* [Given task] Print the first line of the material below and each line after it, exactly as written, ending with the line that contains "for (x,z) in".
━━━━━ Recorded information
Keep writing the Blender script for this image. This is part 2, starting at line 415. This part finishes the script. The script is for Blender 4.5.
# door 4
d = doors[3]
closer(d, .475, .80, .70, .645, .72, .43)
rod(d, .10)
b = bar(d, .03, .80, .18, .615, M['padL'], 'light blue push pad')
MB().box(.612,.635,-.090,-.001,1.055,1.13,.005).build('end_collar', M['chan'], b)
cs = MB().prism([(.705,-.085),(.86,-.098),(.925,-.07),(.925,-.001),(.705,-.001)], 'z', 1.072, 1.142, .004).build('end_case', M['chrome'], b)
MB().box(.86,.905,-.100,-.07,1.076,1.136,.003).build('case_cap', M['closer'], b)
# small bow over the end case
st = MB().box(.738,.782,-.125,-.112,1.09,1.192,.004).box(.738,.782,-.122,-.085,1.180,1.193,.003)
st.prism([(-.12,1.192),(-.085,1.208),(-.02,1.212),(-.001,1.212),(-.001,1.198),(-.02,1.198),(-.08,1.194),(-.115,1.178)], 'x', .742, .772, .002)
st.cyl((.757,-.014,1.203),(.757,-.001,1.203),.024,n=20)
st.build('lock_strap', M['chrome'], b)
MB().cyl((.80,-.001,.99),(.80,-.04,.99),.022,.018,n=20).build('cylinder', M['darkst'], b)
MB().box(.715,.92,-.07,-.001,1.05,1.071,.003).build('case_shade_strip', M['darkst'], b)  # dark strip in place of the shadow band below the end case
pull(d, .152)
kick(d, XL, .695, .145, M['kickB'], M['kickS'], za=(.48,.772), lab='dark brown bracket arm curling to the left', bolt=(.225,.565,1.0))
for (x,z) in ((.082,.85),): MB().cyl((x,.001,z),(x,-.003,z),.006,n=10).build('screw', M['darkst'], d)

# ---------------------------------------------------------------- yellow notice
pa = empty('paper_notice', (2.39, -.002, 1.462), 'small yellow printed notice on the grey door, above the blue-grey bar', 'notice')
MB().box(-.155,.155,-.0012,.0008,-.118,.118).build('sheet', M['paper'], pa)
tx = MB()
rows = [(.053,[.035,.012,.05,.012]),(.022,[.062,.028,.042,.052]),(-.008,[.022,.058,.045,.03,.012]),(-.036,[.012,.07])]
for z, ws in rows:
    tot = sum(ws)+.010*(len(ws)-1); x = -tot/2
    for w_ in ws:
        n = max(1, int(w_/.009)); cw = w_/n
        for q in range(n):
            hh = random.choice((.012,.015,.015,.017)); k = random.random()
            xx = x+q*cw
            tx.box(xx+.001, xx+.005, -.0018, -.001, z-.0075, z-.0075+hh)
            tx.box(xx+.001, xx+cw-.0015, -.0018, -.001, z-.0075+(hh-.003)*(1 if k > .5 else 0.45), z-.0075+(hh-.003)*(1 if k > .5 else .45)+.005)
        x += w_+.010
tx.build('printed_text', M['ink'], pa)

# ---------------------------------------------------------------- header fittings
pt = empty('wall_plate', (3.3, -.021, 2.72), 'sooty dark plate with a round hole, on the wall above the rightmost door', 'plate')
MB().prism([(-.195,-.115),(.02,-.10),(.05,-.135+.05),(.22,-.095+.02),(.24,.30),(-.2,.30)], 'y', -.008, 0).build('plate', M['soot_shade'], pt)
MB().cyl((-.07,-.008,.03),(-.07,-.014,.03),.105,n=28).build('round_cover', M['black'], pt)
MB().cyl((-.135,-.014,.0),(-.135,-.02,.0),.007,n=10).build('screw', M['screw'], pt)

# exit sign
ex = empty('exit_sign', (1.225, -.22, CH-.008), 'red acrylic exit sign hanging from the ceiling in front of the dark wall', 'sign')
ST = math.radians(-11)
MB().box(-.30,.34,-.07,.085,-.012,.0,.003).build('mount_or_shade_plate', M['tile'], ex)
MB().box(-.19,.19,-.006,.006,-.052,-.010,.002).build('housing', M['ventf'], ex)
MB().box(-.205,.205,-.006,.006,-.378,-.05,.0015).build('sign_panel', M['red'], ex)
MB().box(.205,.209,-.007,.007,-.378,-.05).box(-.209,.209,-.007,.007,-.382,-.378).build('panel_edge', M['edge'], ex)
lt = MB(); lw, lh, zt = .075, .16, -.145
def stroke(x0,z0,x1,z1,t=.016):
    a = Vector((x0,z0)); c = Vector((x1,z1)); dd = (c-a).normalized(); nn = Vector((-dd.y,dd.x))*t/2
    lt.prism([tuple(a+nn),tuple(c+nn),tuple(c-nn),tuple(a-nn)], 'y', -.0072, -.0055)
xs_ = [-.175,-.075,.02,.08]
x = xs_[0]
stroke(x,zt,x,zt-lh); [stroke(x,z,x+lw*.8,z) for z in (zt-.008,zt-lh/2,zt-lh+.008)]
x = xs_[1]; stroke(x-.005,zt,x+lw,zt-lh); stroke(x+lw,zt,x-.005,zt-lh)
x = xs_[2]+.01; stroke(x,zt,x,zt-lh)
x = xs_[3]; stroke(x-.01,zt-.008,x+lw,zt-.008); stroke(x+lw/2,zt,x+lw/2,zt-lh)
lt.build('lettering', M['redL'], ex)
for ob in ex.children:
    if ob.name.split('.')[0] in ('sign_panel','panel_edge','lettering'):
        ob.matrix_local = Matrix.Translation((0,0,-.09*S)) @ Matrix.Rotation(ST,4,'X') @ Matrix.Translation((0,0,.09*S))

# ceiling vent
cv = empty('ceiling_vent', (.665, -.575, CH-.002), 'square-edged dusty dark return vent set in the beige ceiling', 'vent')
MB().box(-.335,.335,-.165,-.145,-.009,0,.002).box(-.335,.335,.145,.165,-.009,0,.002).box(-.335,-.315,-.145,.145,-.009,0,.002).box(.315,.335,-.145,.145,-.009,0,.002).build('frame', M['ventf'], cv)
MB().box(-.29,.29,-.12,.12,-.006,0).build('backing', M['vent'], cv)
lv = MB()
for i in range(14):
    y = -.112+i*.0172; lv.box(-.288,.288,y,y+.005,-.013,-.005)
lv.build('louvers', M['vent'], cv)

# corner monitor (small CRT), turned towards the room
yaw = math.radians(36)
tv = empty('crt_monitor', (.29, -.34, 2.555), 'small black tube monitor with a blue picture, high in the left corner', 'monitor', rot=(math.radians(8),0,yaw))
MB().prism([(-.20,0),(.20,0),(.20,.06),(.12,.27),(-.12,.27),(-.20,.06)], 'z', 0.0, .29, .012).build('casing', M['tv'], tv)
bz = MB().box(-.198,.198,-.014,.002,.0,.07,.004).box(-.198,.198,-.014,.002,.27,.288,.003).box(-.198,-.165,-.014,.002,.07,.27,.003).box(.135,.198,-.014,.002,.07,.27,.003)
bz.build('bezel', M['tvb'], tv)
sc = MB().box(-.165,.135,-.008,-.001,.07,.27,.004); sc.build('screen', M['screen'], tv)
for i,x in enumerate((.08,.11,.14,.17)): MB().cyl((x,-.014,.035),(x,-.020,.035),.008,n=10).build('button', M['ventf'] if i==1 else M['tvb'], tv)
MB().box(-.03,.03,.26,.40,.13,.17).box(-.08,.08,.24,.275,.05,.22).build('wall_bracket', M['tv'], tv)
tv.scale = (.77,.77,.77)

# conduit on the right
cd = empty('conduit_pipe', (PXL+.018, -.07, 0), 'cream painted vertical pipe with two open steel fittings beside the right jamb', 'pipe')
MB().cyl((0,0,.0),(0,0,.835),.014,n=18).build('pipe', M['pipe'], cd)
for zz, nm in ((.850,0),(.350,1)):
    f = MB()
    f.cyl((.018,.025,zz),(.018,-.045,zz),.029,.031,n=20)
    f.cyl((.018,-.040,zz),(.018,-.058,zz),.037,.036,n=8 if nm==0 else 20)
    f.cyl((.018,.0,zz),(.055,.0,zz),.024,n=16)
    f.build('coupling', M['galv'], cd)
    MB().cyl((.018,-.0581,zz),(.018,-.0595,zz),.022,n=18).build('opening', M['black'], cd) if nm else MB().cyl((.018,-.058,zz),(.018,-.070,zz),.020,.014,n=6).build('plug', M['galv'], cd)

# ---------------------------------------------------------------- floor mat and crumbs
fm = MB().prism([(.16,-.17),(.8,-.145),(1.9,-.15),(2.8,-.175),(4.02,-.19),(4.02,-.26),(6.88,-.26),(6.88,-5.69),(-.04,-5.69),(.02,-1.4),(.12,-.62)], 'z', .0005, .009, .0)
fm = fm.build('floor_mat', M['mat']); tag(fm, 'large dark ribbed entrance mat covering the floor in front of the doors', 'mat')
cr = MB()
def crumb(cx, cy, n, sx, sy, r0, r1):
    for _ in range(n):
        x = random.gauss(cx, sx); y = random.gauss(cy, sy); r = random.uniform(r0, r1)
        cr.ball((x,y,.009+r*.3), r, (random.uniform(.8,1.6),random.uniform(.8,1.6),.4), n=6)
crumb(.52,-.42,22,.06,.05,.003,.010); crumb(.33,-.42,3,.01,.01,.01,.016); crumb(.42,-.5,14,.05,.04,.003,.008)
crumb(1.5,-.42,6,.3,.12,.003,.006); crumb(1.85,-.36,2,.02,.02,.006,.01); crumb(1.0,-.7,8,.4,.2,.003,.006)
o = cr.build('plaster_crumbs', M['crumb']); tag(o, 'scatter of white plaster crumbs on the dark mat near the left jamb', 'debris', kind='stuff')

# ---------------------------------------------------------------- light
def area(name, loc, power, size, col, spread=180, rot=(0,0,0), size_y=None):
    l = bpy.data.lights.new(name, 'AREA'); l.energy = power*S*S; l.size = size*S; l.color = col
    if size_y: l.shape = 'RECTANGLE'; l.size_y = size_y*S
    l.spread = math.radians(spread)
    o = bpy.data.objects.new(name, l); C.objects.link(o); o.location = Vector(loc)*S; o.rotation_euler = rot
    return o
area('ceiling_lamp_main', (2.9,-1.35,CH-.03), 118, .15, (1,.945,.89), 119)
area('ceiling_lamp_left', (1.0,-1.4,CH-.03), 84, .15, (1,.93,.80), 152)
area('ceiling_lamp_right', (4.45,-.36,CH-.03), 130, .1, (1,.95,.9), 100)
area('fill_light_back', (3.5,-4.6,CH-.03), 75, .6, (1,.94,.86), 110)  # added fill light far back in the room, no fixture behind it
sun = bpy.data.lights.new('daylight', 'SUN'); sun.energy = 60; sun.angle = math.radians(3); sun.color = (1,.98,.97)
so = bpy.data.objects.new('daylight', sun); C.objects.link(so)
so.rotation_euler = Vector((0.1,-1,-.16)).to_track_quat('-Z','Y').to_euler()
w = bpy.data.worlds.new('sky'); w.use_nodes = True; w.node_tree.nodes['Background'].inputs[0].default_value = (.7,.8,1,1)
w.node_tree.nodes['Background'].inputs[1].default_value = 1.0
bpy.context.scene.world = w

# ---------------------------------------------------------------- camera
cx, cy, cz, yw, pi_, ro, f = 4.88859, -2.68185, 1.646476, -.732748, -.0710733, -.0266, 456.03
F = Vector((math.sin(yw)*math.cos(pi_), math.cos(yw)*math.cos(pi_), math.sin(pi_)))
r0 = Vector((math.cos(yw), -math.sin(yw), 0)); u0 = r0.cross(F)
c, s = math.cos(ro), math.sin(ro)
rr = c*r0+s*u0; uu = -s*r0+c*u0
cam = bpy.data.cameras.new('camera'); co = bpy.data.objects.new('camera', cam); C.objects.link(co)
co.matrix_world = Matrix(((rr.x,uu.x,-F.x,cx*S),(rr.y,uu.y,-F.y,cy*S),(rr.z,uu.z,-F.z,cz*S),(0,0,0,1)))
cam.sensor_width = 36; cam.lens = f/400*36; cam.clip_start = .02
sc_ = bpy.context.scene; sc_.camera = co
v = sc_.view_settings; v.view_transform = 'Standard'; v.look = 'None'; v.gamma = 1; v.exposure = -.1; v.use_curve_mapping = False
━━━━━━━━━━
* [Answer]
Keep writing the Blender script for this image. This is part 2, starting at line 415. This part finishes the script. The script is for Blender 4.5.
# door 4
d = doors[3]
closer(d, .475, .80, .70, .645, .72, .43)
rod(d, .10)
b = bar(d, .03, .80, .18, .615, M['padL'], 'light blue push pad')
MB().box(.612,.635,-.090,-.001,1.055,1.13,.005).build('end_collar', M['chan'], b)
cs = MB().prism([(.705,-.085),(.86,-.098),(.925,-.07),(.925,-.001),(.705,-.001)], 'z', 1.072, 1.142, .004).build('end_case', M['chrome'], b)
MB().box(.86,.905,-.100,-.07,1.076,1.136,.003).build('case_cap', M['closer'], b)
# small bow over the end case
st = MB().box(.738,.782,-.125,-.112,1.09,1.192,.004).box(.738,.782,-.122,-.085,1.180,1.193,.003)
st.prism([(-.12,1.192),(-.085,1.208),(-.02,1.212),(-.001,1.212),(-.001,1.198),(-.02,1.198),(-.08,1.194),(-.115,1.178)], 'x', .742, .772, .002)
st.cyl((.757,-.014,1.203),(.757,-.001,1.203),.024,n=20)
st.build('lock_strap', M['chrome'], b)
MB().cyl((.80,-.001,.99),(.80,-.04,.99),.022,.018,n=20).build('cylinder', M['darkst'], b)
MB().box(.715,.92,-.07,-.001,1.05,1.071,.003).build('case_shade_strip', M['darkst'], b)  # dark strip in place of the shadow band below the end case
pull(d, .152)
kick(d, XL, .695, .145, M['kickB'], M['kickS'], za=(.48,.772), lab='dark brown bracket arm curling to the left', bolt=(.225,.565,1.0))
for (x,z) in ((.082,.85),): MB().cyl((x,.001,z),(x,-.003,z),.006,n=10).build('screw', M['darkst'], d)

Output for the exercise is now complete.